The show's charm comes primarily from its group of lovably quirky featured characters, all of whom are careful not to fall into the death trap of overdoing the already heavy-handed camp. Adam Monley is awkwardly adorable as a showtune-loving cop, Michael "Sully" Sullivan; Manu Narayan offers a strong comedic performance as lonely Indian dermatologist Robbie Patel; Evan Daves channels Justin Bieber as the prepubescent Ricky Bling; and Jay Klaitz stands out as Bart Vickers, an overweight, underqualified public-school math teacher who brings the house down with a hilarious act-two showstopper. Jarvis, meanwhile, leads the band of misfits admirably. Though a nonconventional hero type, he exudes an understated and charming authority that carries the show, with a silky smooth voice to boot. He works well opposite Fraser, who, as one of the most seasoned cast members, is given surprisingly few featured moments, but works the Jersey cougar schtick when given her chance to shine.

Tying the production together is a score of catchy tunes by Mark Allen filled with plenty of blunt humor.
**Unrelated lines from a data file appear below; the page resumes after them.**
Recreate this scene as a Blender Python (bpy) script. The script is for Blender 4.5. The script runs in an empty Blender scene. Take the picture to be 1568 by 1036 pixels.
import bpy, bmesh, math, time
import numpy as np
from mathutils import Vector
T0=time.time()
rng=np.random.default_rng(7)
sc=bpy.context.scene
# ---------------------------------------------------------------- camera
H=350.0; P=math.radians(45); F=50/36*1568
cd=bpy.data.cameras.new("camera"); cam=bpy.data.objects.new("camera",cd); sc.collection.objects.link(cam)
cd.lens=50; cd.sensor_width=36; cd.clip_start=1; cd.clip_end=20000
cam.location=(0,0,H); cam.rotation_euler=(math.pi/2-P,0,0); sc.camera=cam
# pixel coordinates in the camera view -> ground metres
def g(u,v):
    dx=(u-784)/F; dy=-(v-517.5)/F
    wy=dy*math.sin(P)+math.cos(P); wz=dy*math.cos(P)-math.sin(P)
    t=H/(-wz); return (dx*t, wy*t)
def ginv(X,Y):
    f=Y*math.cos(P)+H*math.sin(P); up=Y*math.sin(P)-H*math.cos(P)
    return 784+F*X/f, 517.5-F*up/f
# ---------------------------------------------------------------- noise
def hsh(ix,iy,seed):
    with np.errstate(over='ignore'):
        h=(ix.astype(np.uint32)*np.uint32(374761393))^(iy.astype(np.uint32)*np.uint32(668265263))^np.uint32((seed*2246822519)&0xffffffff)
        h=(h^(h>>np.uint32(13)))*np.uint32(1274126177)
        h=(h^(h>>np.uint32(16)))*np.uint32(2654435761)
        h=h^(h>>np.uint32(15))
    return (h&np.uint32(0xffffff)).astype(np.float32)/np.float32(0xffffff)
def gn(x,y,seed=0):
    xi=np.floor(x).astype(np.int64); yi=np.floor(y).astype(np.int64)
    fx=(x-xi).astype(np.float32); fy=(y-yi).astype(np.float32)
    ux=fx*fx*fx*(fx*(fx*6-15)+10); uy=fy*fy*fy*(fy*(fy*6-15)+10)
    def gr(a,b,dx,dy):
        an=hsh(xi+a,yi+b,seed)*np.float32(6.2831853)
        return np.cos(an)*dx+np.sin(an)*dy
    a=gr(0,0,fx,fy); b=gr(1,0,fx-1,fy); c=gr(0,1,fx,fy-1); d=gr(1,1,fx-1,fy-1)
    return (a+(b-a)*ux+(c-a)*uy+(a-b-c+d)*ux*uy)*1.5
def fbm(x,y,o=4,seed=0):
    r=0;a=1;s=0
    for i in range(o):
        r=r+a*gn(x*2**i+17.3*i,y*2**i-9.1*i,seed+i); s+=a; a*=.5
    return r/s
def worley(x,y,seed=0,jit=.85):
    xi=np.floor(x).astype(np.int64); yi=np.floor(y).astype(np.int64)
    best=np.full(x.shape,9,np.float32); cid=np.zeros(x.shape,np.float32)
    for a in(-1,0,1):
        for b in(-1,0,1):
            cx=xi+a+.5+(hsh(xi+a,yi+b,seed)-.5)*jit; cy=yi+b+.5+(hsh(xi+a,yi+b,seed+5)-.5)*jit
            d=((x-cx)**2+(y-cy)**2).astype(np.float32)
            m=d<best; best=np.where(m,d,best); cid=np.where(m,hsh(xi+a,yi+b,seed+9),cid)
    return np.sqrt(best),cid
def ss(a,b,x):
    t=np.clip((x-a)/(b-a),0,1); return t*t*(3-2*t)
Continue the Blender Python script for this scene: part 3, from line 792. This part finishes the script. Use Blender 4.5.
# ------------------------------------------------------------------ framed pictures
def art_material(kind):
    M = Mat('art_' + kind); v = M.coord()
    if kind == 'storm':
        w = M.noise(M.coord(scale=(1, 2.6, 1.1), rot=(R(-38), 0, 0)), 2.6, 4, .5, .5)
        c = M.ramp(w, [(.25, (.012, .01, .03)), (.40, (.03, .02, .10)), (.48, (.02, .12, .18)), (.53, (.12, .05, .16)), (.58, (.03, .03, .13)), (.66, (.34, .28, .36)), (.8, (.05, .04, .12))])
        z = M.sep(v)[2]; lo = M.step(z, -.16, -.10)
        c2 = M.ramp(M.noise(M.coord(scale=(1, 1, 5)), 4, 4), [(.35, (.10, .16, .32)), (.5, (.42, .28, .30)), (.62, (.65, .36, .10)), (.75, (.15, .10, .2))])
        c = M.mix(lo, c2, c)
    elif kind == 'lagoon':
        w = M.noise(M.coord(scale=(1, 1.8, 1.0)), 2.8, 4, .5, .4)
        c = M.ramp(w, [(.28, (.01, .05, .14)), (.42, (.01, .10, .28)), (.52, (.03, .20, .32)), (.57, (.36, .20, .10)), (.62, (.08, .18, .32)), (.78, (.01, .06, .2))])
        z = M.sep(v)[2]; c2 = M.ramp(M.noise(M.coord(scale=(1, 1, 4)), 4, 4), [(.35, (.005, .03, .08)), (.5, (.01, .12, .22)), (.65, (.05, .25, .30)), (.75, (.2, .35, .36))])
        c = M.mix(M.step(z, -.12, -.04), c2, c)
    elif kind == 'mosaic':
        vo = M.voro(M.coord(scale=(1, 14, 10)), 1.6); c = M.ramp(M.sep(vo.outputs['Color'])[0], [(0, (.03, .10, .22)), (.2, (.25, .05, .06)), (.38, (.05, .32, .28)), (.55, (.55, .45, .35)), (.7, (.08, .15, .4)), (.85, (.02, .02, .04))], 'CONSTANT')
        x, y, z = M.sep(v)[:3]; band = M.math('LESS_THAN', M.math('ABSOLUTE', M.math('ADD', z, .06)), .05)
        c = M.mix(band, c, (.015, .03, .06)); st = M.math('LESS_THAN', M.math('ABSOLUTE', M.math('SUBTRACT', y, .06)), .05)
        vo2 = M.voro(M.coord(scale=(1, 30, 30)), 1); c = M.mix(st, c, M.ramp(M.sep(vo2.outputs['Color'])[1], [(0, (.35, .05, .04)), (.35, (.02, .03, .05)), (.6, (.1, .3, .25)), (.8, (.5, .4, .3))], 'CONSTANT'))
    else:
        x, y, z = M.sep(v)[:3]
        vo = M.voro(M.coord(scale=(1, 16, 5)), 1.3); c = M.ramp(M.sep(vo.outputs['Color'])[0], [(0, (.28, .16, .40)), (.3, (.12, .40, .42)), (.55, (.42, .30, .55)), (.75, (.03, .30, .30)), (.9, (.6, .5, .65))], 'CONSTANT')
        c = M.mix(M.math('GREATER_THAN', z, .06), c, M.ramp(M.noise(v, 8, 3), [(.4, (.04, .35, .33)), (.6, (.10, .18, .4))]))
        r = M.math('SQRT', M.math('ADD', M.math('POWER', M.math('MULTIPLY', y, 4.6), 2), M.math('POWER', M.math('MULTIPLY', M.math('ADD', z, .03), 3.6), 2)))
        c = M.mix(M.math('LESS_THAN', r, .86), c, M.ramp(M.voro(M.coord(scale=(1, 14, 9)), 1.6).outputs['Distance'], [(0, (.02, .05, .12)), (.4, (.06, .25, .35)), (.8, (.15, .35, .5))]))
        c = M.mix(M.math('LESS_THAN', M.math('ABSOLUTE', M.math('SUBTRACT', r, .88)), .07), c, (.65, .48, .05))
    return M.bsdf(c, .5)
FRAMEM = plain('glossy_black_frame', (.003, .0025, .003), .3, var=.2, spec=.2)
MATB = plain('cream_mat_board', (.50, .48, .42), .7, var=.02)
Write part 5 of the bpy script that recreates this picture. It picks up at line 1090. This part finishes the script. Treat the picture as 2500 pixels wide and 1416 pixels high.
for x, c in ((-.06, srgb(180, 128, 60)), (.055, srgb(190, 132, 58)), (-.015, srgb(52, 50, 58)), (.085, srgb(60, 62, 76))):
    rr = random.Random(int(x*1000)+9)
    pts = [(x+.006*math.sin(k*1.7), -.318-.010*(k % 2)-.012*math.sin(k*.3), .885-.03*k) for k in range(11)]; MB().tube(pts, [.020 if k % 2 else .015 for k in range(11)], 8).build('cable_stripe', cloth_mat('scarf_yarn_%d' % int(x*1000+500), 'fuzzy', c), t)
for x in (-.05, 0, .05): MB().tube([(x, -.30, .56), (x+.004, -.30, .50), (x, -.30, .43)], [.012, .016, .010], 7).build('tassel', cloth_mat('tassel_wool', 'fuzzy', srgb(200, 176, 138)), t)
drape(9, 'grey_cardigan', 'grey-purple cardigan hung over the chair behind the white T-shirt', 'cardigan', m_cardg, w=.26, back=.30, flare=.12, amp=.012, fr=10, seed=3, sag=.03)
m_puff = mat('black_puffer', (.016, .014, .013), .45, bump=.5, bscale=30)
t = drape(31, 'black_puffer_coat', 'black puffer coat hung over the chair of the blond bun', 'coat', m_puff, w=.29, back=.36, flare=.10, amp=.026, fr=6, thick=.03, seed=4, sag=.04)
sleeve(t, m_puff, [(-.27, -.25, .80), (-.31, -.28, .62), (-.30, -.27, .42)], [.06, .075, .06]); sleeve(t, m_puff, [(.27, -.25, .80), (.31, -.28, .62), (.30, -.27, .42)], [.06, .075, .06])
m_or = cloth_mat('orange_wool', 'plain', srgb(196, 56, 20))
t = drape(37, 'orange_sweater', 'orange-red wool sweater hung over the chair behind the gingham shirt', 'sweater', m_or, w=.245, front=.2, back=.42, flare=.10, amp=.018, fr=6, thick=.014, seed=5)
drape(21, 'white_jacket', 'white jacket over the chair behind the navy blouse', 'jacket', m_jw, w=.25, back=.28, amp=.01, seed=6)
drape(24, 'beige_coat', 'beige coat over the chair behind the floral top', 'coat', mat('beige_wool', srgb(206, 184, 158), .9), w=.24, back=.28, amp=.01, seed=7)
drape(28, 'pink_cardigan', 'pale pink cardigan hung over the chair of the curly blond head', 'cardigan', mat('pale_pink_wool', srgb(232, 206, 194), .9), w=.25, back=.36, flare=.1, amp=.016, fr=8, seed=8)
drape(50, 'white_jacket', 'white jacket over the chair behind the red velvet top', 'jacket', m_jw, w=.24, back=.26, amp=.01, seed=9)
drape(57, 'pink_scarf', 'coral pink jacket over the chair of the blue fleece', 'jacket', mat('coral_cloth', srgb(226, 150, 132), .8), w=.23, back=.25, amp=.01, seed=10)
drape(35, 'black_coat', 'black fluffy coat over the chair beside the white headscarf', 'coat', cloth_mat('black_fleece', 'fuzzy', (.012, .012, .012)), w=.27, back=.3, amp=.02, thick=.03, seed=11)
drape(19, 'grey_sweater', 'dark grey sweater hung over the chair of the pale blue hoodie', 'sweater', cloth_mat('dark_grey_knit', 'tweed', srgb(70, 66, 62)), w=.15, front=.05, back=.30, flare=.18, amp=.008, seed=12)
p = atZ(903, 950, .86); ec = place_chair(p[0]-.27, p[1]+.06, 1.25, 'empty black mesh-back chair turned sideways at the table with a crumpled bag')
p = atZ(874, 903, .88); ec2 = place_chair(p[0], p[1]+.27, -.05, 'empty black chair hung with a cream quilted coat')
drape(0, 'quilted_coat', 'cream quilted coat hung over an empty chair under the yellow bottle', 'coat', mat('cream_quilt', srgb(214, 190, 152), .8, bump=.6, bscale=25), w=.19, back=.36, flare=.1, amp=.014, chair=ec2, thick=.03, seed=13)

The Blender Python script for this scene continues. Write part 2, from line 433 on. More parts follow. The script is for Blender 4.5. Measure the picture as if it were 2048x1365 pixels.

It may not be Sondheim's prose, but it'll muster plenty of laughs and is sure to be rolling around in your head when you wake up the next morning. Though the book has clearly taken a few trips through the streamliner, it's maintained an endearing rough-around-the-edges quality, as if we were truly watching an old group of friends rediscover the joy of jamming in a garage with their old high-school buds. Whether the humor is too finely tailored to a Jersey audience to transfer to a New York stage, however, is yet to be seen. At the very least, this show may convince a few Jerseyans to quit claiming they live in the "Tri-state area" and wear their Parkway exit numbers with pride.